Created Nov 27, 2011 11:54AM PST • Edited Jul 05, 2012 07:22PM PST

  1. Quality
  2. Great 4.0

    Looking for a real vampire movie? Baroque, bloody, bawdy, not to mention strict with the rules, Interview with the Vampire fits the bill. Indeed, Anne Rice’s celebrated novel led to a quintessential vampire movie: star powered, obsessively detailed and expansively imagined. Even mature movie fans who disdain horror can appreciate Interview. No Twilight teenybopper saga this.

    The star power starts with Brad Pitt, albeit in one of his less impressive performances. Still, Brad Pitt as the understudy! To whom? Tom Cruise as the vampire Lestat, the role that made Cruise a multiple threat movie star, as great an anti-hero as he’d been time and again as the hero.

    Yet the stars don’t end with Brad and Tom. The third member of their “family” made her movie star debut as a little girl vampire. That would be Kirsten Dunst, now triumphing as the star of Melancholia.

    But wait, three stars aren’t enough for this vampire chronicle. Neil Jordan got Antonio Bandaras to play Armand, the Parisian vampire. Yes, this movie spends time with vampires in Paris, and they’re just as you hope they may be.

    Pitt’s Louis de Pointe du Lac details his life as a vampire in an interview to Christian Slater’s San Francisco hipster writer, leading to glorious scenes of the Golden Gate Bridge drained pale by the light of the moon. It also means that the Vampire Rules are detailed and celebrated, in stark contrast to the Twilight Saga’s willy-nilly goings-on.

    Rice’s novel touches down across the centuries in New Orleans, Paris and San Francisco, an epic itinerary which the redoubtable Jordan directs into an expansively imagined movie.

    Real vampire movie though it is, it isn’t really that scary. It’s too bright for that. Or maybe I’ve finally outgrown the fear that humans can defy several basic laws of nature in order to lead really spectacular nightlives.

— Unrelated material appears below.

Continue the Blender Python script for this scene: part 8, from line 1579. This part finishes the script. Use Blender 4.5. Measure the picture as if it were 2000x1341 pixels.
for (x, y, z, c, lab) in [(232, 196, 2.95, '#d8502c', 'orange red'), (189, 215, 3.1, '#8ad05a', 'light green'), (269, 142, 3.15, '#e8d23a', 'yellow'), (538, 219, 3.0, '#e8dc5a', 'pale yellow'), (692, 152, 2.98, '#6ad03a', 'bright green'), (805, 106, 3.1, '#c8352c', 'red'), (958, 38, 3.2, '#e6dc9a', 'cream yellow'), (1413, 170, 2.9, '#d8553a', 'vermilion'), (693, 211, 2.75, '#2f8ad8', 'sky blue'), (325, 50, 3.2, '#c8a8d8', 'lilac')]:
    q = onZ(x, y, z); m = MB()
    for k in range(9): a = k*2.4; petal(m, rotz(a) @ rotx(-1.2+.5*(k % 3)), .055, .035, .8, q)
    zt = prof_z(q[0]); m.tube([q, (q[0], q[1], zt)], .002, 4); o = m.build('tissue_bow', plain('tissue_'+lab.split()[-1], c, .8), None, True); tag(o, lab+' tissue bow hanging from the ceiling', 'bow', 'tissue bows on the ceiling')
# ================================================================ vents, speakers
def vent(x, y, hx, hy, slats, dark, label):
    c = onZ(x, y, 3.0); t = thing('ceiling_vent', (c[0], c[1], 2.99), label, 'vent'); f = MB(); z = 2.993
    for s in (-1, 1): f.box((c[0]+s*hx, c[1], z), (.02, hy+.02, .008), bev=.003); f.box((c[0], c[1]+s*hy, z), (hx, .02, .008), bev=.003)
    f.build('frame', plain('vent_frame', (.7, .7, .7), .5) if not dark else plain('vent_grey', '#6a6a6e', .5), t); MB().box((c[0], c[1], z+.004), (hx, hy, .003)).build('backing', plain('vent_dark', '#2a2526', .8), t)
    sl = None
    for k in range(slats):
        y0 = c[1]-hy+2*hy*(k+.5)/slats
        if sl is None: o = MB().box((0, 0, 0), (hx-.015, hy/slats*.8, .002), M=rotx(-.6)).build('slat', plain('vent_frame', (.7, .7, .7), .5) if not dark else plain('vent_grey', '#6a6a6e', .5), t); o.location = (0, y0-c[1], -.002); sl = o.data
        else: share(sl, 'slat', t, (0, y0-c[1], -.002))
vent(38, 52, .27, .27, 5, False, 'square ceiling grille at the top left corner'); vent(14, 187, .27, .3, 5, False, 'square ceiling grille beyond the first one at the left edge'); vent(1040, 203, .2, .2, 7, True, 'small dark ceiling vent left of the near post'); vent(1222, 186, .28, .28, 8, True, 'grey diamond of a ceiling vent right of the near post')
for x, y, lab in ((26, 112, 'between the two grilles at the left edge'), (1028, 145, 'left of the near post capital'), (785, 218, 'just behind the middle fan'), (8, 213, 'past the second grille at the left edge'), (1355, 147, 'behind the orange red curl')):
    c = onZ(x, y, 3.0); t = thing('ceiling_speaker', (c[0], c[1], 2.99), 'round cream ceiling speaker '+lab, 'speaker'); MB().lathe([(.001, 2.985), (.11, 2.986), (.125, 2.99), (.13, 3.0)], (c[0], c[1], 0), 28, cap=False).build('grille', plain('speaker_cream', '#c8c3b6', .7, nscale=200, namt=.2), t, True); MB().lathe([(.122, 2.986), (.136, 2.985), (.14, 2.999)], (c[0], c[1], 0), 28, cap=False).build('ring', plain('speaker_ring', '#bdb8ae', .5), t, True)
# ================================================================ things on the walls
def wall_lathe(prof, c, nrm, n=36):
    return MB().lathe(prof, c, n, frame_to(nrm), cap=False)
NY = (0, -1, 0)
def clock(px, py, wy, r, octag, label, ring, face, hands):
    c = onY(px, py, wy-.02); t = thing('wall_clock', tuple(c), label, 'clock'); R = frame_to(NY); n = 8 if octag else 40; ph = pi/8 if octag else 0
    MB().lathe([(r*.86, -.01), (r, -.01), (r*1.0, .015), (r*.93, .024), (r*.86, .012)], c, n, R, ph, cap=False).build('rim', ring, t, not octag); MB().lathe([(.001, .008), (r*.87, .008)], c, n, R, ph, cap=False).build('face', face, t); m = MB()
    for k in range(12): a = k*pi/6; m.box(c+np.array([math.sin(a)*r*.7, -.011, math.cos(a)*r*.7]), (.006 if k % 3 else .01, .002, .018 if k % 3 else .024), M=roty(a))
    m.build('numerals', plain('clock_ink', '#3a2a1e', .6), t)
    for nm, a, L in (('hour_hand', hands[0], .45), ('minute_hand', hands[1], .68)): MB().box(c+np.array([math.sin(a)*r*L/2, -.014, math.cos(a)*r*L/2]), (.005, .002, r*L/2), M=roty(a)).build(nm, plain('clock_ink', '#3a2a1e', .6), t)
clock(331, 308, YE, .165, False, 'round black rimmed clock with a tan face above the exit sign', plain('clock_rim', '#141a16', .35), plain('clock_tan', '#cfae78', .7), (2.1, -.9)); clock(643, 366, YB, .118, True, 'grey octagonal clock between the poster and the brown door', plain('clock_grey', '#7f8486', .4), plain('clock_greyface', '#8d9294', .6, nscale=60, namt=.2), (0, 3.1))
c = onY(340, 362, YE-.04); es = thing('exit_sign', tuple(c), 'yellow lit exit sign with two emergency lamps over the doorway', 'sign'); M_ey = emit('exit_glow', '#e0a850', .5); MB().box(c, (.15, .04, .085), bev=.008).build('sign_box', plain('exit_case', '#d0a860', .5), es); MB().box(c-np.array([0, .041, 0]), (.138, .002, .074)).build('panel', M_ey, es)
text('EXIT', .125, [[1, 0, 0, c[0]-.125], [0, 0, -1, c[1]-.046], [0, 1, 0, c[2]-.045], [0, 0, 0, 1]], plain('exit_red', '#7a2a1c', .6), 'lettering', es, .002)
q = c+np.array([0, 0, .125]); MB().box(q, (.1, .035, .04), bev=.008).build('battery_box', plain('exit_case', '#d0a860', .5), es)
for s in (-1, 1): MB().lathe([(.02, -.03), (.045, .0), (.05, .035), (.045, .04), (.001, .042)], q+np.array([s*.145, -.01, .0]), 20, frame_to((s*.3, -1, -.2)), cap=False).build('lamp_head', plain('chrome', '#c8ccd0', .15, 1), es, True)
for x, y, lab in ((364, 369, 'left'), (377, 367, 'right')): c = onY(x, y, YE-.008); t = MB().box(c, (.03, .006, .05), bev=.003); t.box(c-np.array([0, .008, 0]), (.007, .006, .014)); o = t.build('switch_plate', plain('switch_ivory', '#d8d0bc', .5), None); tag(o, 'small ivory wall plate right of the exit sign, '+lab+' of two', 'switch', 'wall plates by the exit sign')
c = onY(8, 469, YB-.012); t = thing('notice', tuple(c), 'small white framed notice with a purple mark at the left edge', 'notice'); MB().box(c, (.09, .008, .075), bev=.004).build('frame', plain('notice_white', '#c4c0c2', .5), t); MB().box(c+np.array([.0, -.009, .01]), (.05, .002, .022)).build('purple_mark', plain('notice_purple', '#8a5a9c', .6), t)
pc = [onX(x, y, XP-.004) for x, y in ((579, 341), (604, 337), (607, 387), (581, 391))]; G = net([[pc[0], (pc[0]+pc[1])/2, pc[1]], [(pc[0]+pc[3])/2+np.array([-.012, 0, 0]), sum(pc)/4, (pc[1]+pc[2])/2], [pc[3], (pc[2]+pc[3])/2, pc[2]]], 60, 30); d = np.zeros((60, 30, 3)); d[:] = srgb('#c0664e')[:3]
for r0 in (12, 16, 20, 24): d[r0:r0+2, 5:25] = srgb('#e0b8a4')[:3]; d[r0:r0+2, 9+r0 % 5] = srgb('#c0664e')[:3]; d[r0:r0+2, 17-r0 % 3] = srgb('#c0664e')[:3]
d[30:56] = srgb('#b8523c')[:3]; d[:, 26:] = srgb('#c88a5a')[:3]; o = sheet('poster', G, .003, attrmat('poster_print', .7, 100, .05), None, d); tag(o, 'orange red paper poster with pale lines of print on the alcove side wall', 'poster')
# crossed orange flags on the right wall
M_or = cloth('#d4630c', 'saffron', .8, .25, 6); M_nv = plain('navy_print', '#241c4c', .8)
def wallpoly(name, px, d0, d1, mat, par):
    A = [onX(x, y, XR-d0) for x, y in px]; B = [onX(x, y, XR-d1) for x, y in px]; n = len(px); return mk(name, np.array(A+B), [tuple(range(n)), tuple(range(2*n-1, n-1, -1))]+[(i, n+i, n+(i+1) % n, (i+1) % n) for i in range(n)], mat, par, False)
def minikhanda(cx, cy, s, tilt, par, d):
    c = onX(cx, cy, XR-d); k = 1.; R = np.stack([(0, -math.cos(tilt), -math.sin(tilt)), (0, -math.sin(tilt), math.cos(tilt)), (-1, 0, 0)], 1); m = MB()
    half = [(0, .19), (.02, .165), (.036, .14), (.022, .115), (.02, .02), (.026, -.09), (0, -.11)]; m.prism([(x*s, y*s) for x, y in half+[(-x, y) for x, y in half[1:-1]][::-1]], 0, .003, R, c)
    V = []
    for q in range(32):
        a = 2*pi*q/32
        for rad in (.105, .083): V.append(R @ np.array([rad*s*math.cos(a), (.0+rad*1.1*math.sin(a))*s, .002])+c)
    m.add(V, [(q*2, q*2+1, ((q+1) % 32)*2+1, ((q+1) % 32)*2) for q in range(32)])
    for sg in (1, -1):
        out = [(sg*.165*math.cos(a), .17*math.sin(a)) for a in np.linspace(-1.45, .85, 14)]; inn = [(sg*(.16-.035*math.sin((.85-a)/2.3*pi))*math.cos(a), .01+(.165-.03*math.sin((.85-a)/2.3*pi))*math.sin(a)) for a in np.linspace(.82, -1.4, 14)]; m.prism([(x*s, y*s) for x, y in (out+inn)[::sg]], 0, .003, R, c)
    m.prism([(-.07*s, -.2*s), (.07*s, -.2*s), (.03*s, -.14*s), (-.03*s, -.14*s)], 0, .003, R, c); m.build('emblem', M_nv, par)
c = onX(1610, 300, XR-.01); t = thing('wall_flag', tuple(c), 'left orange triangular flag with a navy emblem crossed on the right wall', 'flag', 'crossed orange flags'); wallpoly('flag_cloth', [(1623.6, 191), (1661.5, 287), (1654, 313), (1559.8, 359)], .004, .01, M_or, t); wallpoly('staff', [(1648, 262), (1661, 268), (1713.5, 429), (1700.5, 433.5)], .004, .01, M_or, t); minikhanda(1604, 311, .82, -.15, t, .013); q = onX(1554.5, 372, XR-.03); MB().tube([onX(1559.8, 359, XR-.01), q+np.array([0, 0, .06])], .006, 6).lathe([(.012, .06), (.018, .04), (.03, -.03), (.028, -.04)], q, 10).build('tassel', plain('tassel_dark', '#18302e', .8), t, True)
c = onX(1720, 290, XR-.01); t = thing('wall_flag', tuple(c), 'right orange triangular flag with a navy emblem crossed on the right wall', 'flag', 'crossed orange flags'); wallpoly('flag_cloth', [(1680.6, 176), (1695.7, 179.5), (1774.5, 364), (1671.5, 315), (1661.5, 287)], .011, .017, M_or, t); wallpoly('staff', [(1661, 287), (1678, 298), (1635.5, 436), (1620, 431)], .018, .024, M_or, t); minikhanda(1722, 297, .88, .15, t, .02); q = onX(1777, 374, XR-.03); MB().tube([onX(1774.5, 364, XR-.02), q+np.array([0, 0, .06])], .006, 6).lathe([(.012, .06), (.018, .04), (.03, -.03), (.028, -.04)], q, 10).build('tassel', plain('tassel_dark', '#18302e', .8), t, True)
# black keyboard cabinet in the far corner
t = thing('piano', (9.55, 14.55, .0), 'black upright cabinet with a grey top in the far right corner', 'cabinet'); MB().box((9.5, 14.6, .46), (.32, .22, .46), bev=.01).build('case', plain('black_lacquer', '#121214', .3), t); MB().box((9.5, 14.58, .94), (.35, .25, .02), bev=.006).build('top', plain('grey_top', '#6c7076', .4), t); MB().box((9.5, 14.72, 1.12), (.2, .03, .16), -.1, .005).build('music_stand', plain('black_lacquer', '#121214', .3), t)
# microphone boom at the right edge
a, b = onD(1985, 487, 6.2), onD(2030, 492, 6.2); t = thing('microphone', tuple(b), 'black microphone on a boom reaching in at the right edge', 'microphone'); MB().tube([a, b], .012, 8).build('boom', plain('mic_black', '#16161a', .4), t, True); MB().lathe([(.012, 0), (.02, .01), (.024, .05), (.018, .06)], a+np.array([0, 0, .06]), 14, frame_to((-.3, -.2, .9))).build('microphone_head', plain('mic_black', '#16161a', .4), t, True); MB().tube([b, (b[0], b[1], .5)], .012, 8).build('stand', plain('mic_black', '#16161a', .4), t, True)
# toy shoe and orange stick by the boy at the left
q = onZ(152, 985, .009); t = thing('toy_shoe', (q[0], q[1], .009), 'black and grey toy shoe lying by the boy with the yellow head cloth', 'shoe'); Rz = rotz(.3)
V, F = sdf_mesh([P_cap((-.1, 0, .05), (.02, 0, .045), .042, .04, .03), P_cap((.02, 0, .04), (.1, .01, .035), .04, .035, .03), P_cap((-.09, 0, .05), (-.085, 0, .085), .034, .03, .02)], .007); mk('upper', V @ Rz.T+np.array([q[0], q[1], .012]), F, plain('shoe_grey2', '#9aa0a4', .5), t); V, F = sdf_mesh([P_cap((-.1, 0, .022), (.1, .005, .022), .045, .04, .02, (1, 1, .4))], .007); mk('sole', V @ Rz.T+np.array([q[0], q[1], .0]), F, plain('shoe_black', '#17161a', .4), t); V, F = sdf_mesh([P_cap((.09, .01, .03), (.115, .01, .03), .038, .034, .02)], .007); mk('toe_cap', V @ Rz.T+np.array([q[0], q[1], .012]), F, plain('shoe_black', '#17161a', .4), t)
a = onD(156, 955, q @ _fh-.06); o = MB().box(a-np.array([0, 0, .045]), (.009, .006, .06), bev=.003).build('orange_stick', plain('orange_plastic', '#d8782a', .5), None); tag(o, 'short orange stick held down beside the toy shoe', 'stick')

    If you haven’t, expect to be scared. Very scared.

  3. Great 4.0

    Tom Cruise’s terribly seductive performance as the vampire Lestat earned him Anne Rice’s undying adulation, after she first excoriated him pre-filming for being completely unfit for the role. Whoops. Tom proved just as terrific a bloodsucker as a race driver, fighter pilot and Navy lawyer.

    Kirsten Dunst wasn’t even a teenager when she made the movie, commenting recently on NPR’s Fresh Air that Neil Jordan explained her motivations in childish terms that were appropriate for her at the time, that Tom and Brad were very kind to her, and that her parents didn’t let her see the finished movie. Well, her performance is great. So that worked out.

    Brad Pitt delivers a wan performance, even for an ambivalent undead guy.

    Antonio Bandaras is perfect as the head Parisian vampire in one of his first English language starring roles.

    Other notables:

    • Stephen Rea – a Neil Jordan favorite – is mesmerizing as a conniving Parisian vampire.
    • Thandie Newton has a bit part, though makes a heavingly strong impression.
    • Christian Slater is OK.
  4. Male Stars Great 4.0

    Cruise was perfect, Pitt good.

  5. Female Stars Great 4.0
  6. Female Costars Great 4.0
  7. Male Costars Good 3.0
  8. Great 4.0

    Director Neil Jordan and writer Anne Rice get great mileage out of vampires as people without limitations, or more specifically people with relaxed and different limitations. This gives them license to explore nihilistic hedonism, a classic film theme.

  9. Direction Great 4.0
  10. Play Very Good 3.5
  11. Music Great 4.0
  12. Visuals Really Great 4.5
  13. Content
  14. Sordid 3.1

    Lots of sexualized bloodsucking.

  15. Sex Erotic 2.6
  16. Violence Savage 3.8
  17. Rudeness Profane 2.8
  18. Supernatural 3.7

    Dozens of FX artists and techs, plus plenty more “vampire makeup” artists, yet only a dozen stuntmen were a sign of things to come, even in ’94. If you can do it via FX, who needs stunts? Lestat might need to share with stuntmen some secrets for not getting killed, career-wise.

  19. Circumstantial Surreal 3.0

    The human population would crash given the scale of the human harvest the vampires take.